Invero, ai fini dell’accertamento del nesso causale tra condotta illecita ed evento non è indispensabile la dimostrazione di un rapporto di consequenzialità necessaria tra la prima e il secondo, essendo sufficiente la sussistenza di un rapporto di mera probabilità scientifica, tale che il nesso causale può ritenersi sussistente non solo quando il danno possa ritenersi conseguenza inevitabile della condotta, ma anche quando ne sia conseguenza altamente probabile e verosimile.
Anche la giurisprudenza qualifica la responsabilità prevista da questa disposizione come oggettiva, e ammette che i soggetti di cui all’art. 2054 c.c. possano andare esenti da responsabilità soltanto dimostrando che il nesso causale tra il guasto ed il danno sia stato interrotto da un fattore esterno, che sia intervenuto con propria autonoma ed esclusiva efficienza causale nella determinazione del danno.

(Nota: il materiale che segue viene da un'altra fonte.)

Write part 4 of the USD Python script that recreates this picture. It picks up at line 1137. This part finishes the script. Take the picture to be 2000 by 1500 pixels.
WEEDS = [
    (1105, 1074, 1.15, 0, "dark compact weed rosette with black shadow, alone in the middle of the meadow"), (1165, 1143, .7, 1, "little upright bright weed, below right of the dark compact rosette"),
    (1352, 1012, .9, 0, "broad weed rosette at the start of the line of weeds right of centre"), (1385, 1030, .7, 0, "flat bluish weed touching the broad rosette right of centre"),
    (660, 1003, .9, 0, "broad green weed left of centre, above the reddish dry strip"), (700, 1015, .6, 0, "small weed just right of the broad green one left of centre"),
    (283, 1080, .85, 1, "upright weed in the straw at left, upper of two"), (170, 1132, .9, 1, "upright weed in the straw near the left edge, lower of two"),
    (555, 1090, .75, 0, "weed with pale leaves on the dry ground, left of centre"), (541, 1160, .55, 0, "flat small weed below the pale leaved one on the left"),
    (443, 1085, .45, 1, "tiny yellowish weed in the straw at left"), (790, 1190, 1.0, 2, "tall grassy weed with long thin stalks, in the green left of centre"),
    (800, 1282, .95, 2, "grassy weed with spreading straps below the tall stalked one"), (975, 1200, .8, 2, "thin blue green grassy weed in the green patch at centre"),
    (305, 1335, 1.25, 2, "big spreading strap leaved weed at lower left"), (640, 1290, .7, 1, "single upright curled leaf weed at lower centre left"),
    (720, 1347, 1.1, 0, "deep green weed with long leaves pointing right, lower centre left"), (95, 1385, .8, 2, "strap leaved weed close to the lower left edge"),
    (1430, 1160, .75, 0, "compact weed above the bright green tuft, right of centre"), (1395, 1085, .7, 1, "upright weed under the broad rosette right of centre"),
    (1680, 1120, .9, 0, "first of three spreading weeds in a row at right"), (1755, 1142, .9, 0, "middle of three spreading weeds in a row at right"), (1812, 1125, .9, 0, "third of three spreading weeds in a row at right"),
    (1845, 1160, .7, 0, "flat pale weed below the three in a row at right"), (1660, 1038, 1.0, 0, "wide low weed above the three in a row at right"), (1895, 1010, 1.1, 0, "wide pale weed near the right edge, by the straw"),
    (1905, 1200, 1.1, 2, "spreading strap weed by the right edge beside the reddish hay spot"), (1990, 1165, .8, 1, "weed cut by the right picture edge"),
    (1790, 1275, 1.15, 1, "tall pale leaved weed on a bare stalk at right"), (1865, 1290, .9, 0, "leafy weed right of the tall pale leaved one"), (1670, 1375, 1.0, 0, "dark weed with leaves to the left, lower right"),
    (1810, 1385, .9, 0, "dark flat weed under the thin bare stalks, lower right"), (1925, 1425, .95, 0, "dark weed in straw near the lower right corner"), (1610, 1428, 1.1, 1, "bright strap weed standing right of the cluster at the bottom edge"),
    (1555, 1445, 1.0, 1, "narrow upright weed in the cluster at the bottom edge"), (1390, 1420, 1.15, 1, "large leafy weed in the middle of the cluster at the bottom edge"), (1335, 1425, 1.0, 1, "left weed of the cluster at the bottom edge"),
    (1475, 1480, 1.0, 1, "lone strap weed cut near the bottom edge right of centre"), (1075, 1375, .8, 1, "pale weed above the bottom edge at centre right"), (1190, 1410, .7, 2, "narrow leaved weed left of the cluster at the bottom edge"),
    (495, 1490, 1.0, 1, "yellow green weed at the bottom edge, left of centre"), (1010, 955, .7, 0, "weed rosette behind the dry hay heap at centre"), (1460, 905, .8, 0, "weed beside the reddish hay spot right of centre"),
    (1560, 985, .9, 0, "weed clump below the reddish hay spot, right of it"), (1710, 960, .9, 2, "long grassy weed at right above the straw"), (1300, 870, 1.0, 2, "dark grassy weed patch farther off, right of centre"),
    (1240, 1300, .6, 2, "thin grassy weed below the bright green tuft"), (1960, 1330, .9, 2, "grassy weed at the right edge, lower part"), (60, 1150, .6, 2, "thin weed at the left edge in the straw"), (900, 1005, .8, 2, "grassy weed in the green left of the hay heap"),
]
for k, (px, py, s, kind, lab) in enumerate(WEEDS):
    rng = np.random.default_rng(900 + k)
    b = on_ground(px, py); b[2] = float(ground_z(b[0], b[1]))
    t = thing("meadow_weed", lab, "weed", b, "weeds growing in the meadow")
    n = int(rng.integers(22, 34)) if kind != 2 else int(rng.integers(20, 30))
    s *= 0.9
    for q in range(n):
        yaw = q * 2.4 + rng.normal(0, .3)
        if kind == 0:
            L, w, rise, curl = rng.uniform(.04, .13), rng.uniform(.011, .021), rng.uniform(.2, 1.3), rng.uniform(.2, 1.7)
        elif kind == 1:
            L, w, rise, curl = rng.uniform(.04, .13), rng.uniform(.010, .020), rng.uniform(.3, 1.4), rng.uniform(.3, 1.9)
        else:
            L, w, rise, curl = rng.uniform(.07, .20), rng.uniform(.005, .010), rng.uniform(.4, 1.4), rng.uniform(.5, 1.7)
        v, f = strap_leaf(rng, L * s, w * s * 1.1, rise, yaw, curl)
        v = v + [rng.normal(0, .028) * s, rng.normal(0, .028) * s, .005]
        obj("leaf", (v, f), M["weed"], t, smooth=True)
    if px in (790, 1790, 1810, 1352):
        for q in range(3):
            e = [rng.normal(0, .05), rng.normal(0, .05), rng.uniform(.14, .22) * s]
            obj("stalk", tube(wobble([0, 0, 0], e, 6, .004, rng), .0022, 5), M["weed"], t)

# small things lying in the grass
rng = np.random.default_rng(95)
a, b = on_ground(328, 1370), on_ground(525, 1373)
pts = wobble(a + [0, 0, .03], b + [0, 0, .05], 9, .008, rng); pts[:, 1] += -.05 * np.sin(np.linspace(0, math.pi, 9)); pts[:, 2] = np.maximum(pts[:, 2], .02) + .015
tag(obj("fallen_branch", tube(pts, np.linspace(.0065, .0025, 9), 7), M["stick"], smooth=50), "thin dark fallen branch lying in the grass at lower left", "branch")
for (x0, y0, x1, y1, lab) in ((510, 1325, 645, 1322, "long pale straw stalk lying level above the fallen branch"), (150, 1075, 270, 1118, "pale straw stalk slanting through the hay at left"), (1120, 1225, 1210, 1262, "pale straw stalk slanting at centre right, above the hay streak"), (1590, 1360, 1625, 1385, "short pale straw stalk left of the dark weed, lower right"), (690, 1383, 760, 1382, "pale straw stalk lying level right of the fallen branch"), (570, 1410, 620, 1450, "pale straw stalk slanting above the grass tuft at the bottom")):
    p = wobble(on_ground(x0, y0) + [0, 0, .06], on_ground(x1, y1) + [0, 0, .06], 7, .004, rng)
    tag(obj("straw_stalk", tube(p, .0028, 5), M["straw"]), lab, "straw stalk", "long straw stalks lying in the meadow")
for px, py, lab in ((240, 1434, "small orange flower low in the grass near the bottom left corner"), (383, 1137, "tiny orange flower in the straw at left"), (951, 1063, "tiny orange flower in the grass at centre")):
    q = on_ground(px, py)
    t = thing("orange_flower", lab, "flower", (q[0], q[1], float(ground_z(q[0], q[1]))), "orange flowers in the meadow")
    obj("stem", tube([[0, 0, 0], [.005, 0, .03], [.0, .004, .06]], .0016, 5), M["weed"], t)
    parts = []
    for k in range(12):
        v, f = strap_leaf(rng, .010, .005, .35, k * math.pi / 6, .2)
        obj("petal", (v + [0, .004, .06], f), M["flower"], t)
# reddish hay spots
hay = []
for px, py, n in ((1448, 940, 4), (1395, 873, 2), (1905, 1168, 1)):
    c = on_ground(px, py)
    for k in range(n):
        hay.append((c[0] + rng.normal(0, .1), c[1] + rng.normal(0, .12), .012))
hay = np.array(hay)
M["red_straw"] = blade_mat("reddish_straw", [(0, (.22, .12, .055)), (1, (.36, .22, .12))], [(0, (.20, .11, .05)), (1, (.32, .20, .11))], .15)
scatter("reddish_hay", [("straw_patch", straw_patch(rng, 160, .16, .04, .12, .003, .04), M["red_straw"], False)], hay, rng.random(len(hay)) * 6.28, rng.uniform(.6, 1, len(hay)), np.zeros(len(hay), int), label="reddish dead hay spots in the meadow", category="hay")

In questa ottica, analogamente a quanto accade per altri regimi speciali di responsabilità, ormai qualificati dalla giurisprudenza uniforme in termini di responsabilità oggettiva (si pensi, ad esempio, alla responsabilità per danno da cose in custodia di cui all’art. 2051 c.c.), l’esimente può rinvenirsi esclusivamente in ipotesi di fortuito o forza maggiore.
La giurisprudenza della Suprema Corte afferma che la responsabilità colposa implica che la violazione della regola cautelare deve aver determinato la concretizzazione del rischio che detta regola mirava a prevenire (cosiddetta causalità della colpa), poiché alla colpa dell’agente va ricondotto non qualsiasi evento realizzatosi, ma solo quello causalmente riconducibile alla condotta posta in essere in violazione della regola cautelare.
Nello stesso senso, in tema di delitti colposi, ai fini dell’elemento soggettivo, per potere formalizzare l’addebito colposo non è sufficiente verificare la violazione della regola cautelare, ma è necessario accertare che tale regola fosse diretta ad evitare proprio il tipo di evento dannoso verificatosi, altrimenti si avrebbe una responsabilità oggettiva giustificata dal mero versari in re illecita: ne consegue che occorre verificare la cosiddetta “concretizzazione del rischio”, che si pone sul versante oggettivo della colpevolezza, come la prevedibilità dell’evento dannoso si pone più specificamente sul versante soggettivo e la relativa valutazione deve prendere in considerazione l’evento in concreto verificatosi per accertare se questa conseguenza dell’agire rientrava tra gli eventi che la regola cautelare inosservata mirava a prevenire.